Saturday, April 16, 2011

Child's Play 6 - Chucky goes to France

It started Tuesday night. Both kids were in bed, I was talking on the phone, and Julie was tidying up in the kitchen, when we started to hear moaning. "Is Chloe awake, I asked." I was puzzled, because Chloe usually sleeps soundly, especially during the first part of the night. "I think so," Julie responded. Then, suddenly, we heard banging, as if someone were bumping into the walls. Julie rushed into Chloe's room to find her sitting on the floor, still asleep, on the opposite side of the room. She put her back into bed (she didn't wake up), came out of the room, and said to me, "Sean, I think she was sleep-walking." Oh, well, I thought. We'd heard of this happening. Maybe it would only be the one night. Little did we know, our night's adventures were just beginning.

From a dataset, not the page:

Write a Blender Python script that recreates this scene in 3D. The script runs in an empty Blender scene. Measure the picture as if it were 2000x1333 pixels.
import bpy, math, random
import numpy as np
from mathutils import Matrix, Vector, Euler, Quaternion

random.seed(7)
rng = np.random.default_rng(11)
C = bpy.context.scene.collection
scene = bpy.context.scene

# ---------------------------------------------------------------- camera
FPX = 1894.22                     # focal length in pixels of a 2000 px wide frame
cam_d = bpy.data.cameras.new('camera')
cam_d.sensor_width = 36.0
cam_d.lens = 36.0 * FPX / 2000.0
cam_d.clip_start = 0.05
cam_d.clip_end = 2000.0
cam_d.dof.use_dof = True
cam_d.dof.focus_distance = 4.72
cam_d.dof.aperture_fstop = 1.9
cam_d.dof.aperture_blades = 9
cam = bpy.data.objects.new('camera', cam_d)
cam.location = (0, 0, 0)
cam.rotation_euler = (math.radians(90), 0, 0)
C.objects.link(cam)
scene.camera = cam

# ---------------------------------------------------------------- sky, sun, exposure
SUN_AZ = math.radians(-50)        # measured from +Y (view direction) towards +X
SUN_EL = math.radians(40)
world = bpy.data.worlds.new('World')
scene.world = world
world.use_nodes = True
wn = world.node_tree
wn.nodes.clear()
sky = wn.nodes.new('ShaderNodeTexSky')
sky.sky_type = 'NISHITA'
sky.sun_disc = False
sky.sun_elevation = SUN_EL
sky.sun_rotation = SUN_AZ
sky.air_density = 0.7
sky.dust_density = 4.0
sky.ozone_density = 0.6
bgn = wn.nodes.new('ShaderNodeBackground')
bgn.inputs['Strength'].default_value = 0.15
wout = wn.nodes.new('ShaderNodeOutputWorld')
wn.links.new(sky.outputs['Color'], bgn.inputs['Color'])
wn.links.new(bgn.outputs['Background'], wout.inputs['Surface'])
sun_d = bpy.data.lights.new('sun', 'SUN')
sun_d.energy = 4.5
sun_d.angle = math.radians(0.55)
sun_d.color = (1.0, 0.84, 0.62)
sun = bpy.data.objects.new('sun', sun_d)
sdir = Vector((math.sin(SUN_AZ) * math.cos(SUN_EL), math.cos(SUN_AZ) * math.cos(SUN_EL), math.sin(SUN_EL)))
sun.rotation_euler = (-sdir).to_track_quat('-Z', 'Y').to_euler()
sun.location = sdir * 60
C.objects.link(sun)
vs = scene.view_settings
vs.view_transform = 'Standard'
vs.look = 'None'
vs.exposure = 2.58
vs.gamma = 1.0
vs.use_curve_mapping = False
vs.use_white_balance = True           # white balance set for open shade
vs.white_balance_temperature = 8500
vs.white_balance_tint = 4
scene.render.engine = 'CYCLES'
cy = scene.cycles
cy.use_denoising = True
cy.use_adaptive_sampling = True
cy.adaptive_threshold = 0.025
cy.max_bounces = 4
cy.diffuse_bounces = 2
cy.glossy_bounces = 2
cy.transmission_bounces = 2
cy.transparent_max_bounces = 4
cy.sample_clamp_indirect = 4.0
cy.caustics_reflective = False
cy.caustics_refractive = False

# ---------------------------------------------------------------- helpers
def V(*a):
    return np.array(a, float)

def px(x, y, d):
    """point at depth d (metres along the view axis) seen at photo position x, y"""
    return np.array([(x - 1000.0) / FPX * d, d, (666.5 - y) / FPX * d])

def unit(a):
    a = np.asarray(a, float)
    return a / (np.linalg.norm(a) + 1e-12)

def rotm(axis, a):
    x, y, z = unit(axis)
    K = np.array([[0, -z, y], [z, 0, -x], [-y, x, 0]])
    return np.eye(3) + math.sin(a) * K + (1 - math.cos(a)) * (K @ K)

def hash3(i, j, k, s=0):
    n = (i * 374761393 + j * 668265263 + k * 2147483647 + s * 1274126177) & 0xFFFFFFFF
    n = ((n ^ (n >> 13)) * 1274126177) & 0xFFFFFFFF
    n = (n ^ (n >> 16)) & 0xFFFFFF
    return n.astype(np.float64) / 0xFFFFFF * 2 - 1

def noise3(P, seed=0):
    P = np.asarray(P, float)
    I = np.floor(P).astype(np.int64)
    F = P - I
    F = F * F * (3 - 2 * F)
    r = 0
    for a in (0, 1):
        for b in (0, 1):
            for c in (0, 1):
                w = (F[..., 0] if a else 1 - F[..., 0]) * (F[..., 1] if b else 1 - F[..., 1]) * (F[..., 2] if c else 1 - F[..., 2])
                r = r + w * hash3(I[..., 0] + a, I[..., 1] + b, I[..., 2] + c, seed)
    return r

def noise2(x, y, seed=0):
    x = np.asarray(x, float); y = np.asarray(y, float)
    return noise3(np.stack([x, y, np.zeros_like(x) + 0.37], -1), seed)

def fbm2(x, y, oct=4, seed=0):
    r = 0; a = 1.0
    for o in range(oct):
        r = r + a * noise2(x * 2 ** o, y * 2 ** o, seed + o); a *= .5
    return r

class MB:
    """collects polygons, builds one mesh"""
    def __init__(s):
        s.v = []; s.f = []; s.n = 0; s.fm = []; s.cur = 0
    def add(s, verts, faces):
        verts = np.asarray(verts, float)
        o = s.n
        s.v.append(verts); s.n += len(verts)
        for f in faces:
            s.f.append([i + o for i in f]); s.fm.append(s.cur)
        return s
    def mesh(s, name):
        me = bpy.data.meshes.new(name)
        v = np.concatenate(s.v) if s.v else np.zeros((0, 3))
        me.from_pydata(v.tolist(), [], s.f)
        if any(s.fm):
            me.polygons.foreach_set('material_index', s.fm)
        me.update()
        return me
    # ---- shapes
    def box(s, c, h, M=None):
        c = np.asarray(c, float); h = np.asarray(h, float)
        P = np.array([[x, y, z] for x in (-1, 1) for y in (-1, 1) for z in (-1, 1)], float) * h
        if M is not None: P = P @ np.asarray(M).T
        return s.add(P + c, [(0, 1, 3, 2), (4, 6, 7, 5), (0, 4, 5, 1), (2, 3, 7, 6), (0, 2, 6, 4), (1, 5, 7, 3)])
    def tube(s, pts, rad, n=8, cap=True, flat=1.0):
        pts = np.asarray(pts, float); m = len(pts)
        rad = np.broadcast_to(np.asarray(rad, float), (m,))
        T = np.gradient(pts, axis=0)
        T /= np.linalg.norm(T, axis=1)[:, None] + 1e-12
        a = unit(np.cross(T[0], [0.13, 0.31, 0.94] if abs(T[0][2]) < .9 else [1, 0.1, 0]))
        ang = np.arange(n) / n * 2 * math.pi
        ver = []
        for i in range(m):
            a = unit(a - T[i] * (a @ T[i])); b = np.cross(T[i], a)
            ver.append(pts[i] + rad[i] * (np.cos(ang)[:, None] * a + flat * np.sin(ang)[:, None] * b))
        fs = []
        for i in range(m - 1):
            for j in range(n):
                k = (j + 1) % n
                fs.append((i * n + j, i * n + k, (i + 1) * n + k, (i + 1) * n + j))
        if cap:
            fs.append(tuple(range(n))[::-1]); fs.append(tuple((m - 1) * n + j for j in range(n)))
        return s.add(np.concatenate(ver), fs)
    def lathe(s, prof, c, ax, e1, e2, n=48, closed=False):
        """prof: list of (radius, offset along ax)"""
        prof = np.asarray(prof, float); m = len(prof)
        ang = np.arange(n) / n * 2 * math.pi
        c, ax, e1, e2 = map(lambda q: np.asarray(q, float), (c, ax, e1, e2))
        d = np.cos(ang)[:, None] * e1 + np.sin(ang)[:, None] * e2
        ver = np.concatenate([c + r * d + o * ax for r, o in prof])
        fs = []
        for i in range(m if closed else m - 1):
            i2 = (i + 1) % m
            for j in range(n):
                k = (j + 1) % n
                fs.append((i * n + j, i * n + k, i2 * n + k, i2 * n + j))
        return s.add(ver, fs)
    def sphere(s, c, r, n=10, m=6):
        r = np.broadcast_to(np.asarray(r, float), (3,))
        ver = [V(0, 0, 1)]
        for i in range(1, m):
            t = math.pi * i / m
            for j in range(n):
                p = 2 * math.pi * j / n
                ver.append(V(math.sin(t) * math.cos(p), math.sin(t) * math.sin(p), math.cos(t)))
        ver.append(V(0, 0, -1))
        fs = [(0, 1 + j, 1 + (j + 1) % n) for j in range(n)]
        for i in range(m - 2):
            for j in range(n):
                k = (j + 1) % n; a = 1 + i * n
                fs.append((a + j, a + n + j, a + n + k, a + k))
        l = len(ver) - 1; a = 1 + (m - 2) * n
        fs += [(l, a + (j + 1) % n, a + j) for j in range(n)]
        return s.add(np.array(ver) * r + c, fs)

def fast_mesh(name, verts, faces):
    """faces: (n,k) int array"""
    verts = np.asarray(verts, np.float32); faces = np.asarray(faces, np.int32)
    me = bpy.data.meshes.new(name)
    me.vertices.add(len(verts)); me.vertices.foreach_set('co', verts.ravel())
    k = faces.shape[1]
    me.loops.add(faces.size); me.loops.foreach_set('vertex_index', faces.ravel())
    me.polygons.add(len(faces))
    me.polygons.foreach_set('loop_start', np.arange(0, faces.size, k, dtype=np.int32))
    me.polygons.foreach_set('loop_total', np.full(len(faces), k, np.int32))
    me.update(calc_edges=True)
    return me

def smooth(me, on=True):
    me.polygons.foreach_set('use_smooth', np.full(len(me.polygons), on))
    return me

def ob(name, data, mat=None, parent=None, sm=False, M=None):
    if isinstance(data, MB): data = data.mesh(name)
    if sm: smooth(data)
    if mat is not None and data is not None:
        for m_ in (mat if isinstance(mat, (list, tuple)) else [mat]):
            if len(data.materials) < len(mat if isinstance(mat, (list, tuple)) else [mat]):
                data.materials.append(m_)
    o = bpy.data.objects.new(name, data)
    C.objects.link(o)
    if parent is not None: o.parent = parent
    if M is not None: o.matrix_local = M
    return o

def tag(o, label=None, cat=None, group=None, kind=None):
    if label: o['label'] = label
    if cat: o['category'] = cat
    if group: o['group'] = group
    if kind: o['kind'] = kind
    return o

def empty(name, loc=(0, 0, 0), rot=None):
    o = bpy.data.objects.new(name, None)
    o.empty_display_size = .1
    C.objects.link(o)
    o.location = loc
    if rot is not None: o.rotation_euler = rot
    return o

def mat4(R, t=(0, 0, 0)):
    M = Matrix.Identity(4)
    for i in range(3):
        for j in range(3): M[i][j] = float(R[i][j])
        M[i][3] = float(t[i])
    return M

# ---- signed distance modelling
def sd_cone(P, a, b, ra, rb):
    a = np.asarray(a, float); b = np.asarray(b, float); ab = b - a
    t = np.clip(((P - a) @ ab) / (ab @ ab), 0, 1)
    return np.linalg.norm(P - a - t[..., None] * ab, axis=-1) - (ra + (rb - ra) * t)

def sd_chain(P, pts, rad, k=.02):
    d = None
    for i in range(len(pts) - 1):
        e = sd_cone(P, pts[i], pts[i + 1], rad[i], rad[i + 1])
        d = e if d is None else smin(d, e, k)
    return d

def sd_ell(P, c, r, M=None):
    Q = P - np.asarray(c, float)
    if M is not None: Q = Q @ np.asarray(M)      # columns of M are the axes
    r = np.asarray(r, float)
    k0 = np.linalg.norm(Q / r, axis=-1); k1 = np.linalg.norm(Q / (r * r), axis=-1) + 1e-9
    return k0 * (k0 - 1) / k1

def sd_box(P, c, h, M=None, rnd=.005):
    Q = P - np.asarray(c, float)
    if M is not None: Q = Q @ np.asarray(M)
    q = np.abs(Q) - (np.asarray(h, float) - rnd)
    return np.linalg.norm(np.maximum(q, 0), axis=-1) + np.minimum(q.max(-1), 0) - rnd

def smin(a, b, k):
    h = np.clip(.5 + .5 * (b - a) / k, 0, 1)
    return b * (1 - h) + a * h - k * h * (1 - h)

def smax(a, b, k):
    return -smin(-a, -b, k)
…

Around three in the morning, we were awakened to terrified screaming and crying from Chloe's room (o.k., Julie was awakened first - I had ear plugs in).  Julie went in and I soon followed, but Chloe was impossible to console. Eventually, we learned that she'd had a terrible dream, and that she was absolutely terrified of going back to sleep in her room. "I want to sleep in the living room," she kept repeating. "I won't have a bad dream in the living room." We kept explaining to her that she can't sleep in the living room, as there isn't even a bed there, and that it didn't matter what room she slept in when it came to dreams. But she got up, walked out of her room and plopped herself down on the living room floor. I finally managed to coax her into our bed, where she tossed and turned without sleeping the rest of the night (as did we).

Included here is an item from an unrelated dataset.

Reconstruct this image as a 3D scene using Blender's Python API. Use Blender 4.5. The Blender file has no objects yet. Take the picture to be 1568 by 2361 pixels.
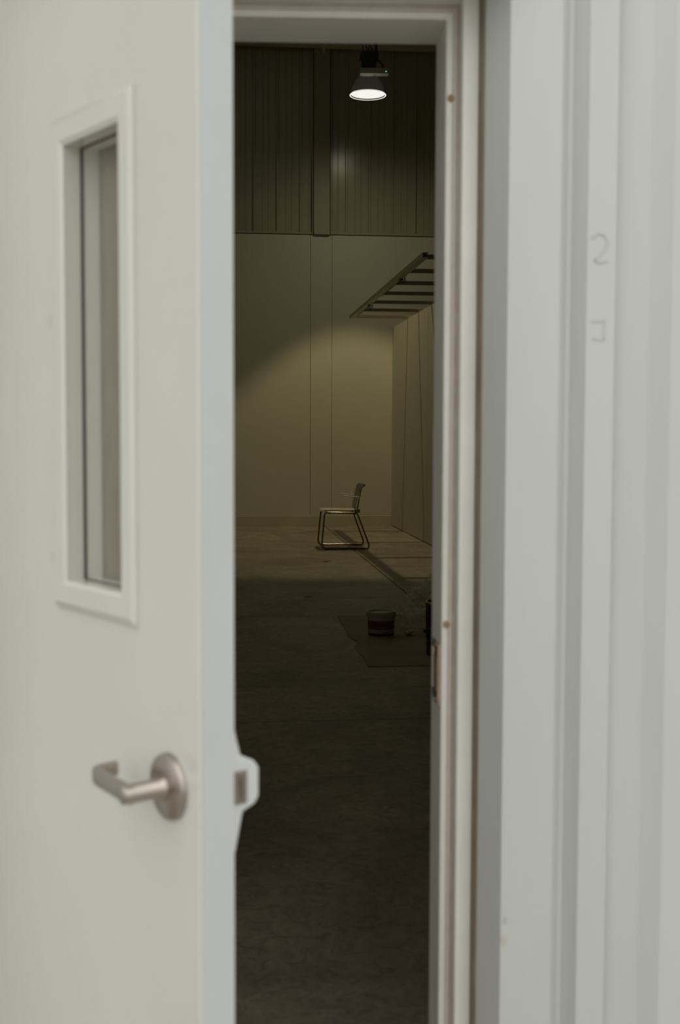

When morning came, we reassured her that what she'd had was just a dream and that she'd be fine. She seemed to be in better spirits now that morning had arrived, and we proceeded to start to get breakfast ready like we do every morning when suddenly she broke down in tears again and yelled, "no, not baby. Get rid of baby." She'd obviously seen baby on the table. Julie and I looked at each other, alarmed and curious. "Honey," I said, "was your bad dream about baby." Yes, baby was ripped, baby is broken. I don't want to see baby." "O.k.," I said, "we'll put baby up in our closet for now."

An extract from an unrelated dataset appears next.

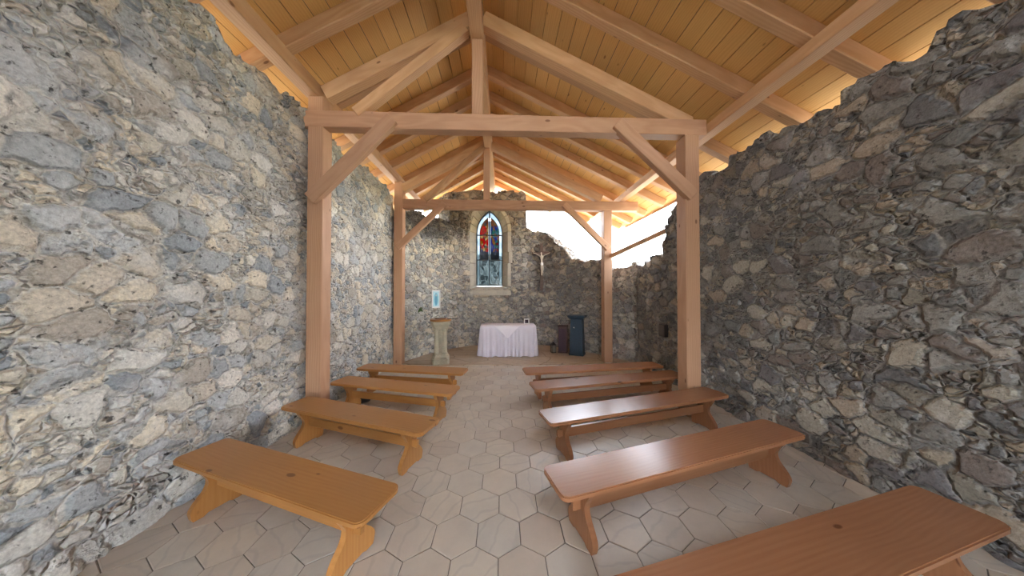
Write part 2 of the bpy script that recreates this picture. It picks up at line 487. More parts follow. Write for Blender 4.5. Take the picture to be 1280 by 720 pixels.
def lathe_bm(prof, seg=24, close=True, phase=0.0):
    bm = bmesh.new()
    rings = []
    for r, z in prof:
        rings.append([bm.verts.new((r * math.cos(2 * PI * i / seg + phase), r * math.sin(2 * PI * i / seg + phase), z)) for i in range(seg)])
    for a, b in zip(rings, rings[1:]):
        for i in range(seg):
            bm.faces.new((a[i], a[(i + 1) % seg], b[(i + 1) % seg], b[i]))
    if close:
        bm.faces.new(list(reversed(rings[0]))); bm.faces.new(rings[-1])
    bmesh.ops.recalc_face_normals(bm, faces=bm.faces)
    return bm

# ------------------------------------------------------------------ the floor
HS = 0.175                                   # side of a hexagonal tile
LX, LY = -0.0252, 2.088
def floor():
    base = struct(link_mesh('floor', box_bm(60, 60, 0.1, 0, (0, 10, -0.056)), M['grout']),
                  'bed of dark grout under the hexagonal floor tiles', 'floor')
    bm = bmesh.new()
    uvl = bm.loops.layers.uv.new('tile_uv')
    sh = bm.faces.layers.float.new('tile_shade')
    w = HS * math.sqrt(3)
    r = HS - 0.0035
    rows = range(int((-2.0 - LY) / (1.5 * HS)) - 1, int((7.4 - LY) / (1.5 * HS)))
    for j in rows:
        cy = LY + 1.5 * HS * j + HS * 0.5
        x0 = LX + (0.5 * w if j % 2 == 0 else 0.0)
        for i in range(-13, 13):
            cx = x0 + i * w
            if cx < -2.75 or cx > 3.4: continue
            if math.hypot(cx - 0.3, cy - 3) > 6: continue
            lift = random.uniform(-0.0006, 0.0006)
            top = [Vector((cx + (r - 0.004) * math.sin(k * PI / 3), cy + (r - 0.004) * math.cos(k * PI / 3), lift)) for k in range(6)]
            mid = [Vector((cx + r * math.sin(k * PI / 3), cy + r * math.cos(k * PI / 3), lift - 0.003)) for k in range(6)]
            low = [Vector((p.x, p.y, -0.007)) for p in mid]
            tv = [bm.verts.new(p) for p in top]; mv = [bm.verts.new(p) for p in mid]; lv = [bm.verts.new(p) for p in low]
            fs = [bm.faces.new(list(reversed(tv)))]
            for k in range(6):
                n = (k + 1) % 6
                fs.append(bm.faces.new((tv[k], tv[n], mv[n], mv[k])))
                fs.append(bm.faces.new((mv[k], mv[n], lv[n], lv[k])))
            shade = random.random(); a = random.uniform(0, 2 * PI); ox, oy = random.uniform(0, 90), random.uniform(0, 90)
            for f in fs:
                f[sh] = shade
                for lp in f.loops:
                    x, y = lp.vert.co.x - cx, lp.vert.co.y - cy
                    lp[uvl].uv = (ox + x * math.cos(a) - y * math.sin(a), oy + x * math.sin(a) + y * math.cos(a))
    bmesh.ops.recalc_face_normals(bm, faces=bm.faces)
    o = link_mesh('floor', bm, M['tile'])
    struct(o, 'pale veined hexagonal stone floor tiles between the benches', 'floor')

APSE = [(-2.60, 6.42), (-2.36, 6.62), (-2.05, 7.35), (-1.55, 7.98), (-0.95, 8.45), (0.75, 8.50), (1.35, 8.45), (2.15, 7.75), (2.75, 6.90), (3.20, 6.20)]
floor()
# sanctuary floor: the edge of an apse slab a finger high, following the wall
edge = [(-2.5, 6.38)] + [(x, y + 0.12) for x, y in APSE[1:-1]] + [(3.15, 6.3), (1.4, 6.22), (0.2, 6.18), (-1.0, 6.22)]
struct(link_mesh('floor', prism_bm(edge, 0.03, 'Z'), M['flags'], matrix=Matrix.Translation((0, 0, 0.002))),
       'tan flagstone floor of the apse around the altar', 'floor')

# ------------------------------------------------------------------ walls
def wall(name, path, top_fn, mat, thick=0.6, opening=None, res=0.028, label=None, rough_top=0.05, seed=0.0, drop=0.0):
    """path: inner face left to right seen from the room centre; outward = left normal of the direction"""
    pts = [Vector((x, y, 0)) for x, y in path]
    segs = [(b - a).length for a, b in zip(pts, pts[1:])]
    total = sum(segs)
    n = max(2, int(total / res))
    samples = []
    for i in range(n + 1):
        d = total * i / n
        k = 0
        while k < len(segs) - 1 and d > segs[k]:
            d -= segs[k]; k += 1
        p = pts[k].lerp(pts[k + 1], min(1, d / segs[k]))
        samples.append([p, total * i / n])
    # smooth the plan a little and get normals
    P = [s[0].copy() for s in samples]
    win = 5 if len(path) > 2 else 0
    for i, s in enumerate(samples):
        a, b = max(0, i - win), min(n, i + win)
        s[0] = sum(P[a:b + 1], Vector()) / (b - a + 1) if 0 < i < n else P[i]
    nor = []
    for i in range(n + 1):
        a, b = samples[max(0, i - 4)][0], samples[min(n, i + 4)][0]
        t = (b - a).normalized()
        nor.append(Vector((-t.y, t.x, 0)))
    bm = bmesh.new()
    nz = 0
    H = []
    for i, (p, s) in enumerate(samples):
        h = top_fn(p.x, p.y, s)
        q = noise.noise(Vector((s * 4.5 + seed, 1.3, 0))) * rough_top * 1.2 + (noise.cell(Vector((s * 5.5 + seed, 0.5, 0))) - 0.5) * rough_top * 1.6
        H.append(max(0.3, h + q))
    nz = int(max(H) / res) + 1
    grid = []
    for i, (p, s) in enumerate(samples):
        colv = []
        for k in range(nz + 1):
            z = k * res
            if z > H[i]: 
                z = H[i]
            und = noise.noise(Vector((p.x * 0.9 + seed, p.y * 0.9, z * 0.9))) * 0.05
            q = p + nor[i] * und
            colv.append(bm.verts.new((q.x, q.y, z)))
            if z >= H[i]: break
        grid.append(colv)
    for i in range(n):
        a, b = grid[i], grid[i + 1]
        m = max(len(a), len(b)) - 1
        for k in range(m):
            va, vb = a[min(k, len(a) - 1)], b[min(k, len(b) - 1)]
            vc, vd = b[min(k + 1, len(b) - 1)], a[min(k + 1, len(a) - 1)]
            u = []
            for v in (va, vb, vc, vd):
                if v not in u: u.append(v)
            if len(u) < 3: continue
            c = sum((v.co for v in u), Vector()) / len(u)
            if opening and opening(c.x, c.y, c.z): continue
            bm.faces.new(u)
    # broken top and outer face
    K = 10
    prev = None
    for i, (p, s) in enumerate(samples):
        row = [grid[i][-1]]
        for j in range(1, K + 1):
            f = j / K
            q = p + nor[i] * thick * f
            z = H[i] - drop * f + noise.noise(Vector((q.x * 5 + seed, q.y * 5, 3))) * rough_top * 1.5 * math.sin(min(1, f * 2) * PI / 2)
            row.append(bm.verts.new((q.x, q.y, max(0.2, z))))
        q = p + nor[i] * thick
        for j in range(1, 25):
            row.append(bm.verts.new((q.x, q.y, (H[i] - drop) * (1 - j / 24) - 0.02 * j / 24)))
        if prev:
            for j in range(len(row) - 1):
                fa = (prev[j], row[j], row[j + 1], prev[j + 1])
                c = sum((v.co for v in fa), Vector()) / 4
                if opening and j > K and opening(c.x, c.y - thick, c.z):
                    continue
                bm.faces.new(fa)
        prev = row
        if i in (0, n):
            ring = grid[i][::-1] + row[1:]
            try: bm.faces.new(ring)
            except Exception: pass
    bmesh.ops.recalc_face_normals(bm, faces=bm.faces)
    o = link_mesh(name, bm, mat, smooth=True)
    struct(o, label, 'wall')
    return o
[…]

We're not sure what happened with her doll in her dream, but baby's days in our home turned out to be numbered. Chloe wouldn't go anywhere near the closet that held baby, and always wanted the door to the closet kept closed. Then, after seeing baby in the closet by mistake once, she wouldn't even go in our room. This is, of course, the same baby that she's taken everywhere with her for the past 4 months. Eventually, with Chloe's fear so palpable, even I started getting scared of baby. A couple of days after the bad dream, and with Chloe still afraid to go to sleep at night, Julie and I decided it might be better if baby were put out to pasture. But we didn't want Chloe thinking that what had happened in her dream was real, so we brought baby out for Chloe (who immediately started going into hysterics), and carefully showed her that there was nothing wrong with her - that it had just been a dream. "But, we said, "if baby reminds you too much of your bad dream and you want to throw her out, that's o.k." "Throw her out," Chloe cried, "throw her out."

So, without ceremony or further thought, baby was tossed in the trash yesterday. Chloe was so anxious to see her go, that she kept asking me to take the garbage outside, because she could still see baby in it. I explained that it couldn't be taken out until evening. And her first question this morning? "Is baby gone now. Did the truck take her away."

I'm not one for superstition but I'm happy to see that doll gone too.

1 comment:

  1. Poor bébé--did you get her another, different one?